During the 2015/16 season when Leicester were surprise winners, Tottenham ended with 70 points. If you backed over 76 – 77.5 that year, things would have been quite uncomfortable in spring if the trade was allowed to run its course. 70 points – 77.5 x £10 stake = £75 loss.

It’s easy to see that the potential winnings from spread betting is huge if you call things right, but if you’re off the mark you could lose heavily. It’s worth mentioning again that unlike sportsbook betting where you lose your stake if your predictions fail, in spread betting it’s possible to lose a lot more than your first stake.

How to safeguard against the risks

To counter this there are a number of ways to safeguard yourself against the risk of getting in too deep. For example, the spreads are constantly updated throughout the season for every participant, allowing you to get out of bad investments and into better ones. This will, at least, allow players to cut their losses.

There are also a few restrictions bookmakers have in place to prevent any punters going into freefall.
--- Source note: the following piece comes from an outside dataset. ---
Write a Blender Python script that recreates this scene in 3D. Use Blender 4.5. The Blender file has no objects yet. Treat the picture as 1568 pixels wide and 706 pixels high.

A margin call comes into effect if any losses reach 10% of the value of the bet. Players will then be prompted to pay more money to keep it live or have the bet closed at the current price if payment is not forthcoming.

Stop losses is another option and many users feel this is a better way to reduce the risk. Similar to automatic cash-out in sports betting, you can set a number at which your trade will automatically close if your losses reach that level. In other words, it’s a way to decide beforehand how much you can possibly lose before bailing out.

Do your research

If you plan on giving spread betting a try it’s advisable to know all the facts before getting involved and also ensure you have a good understanding of how much you could lose and how best to limit those losses.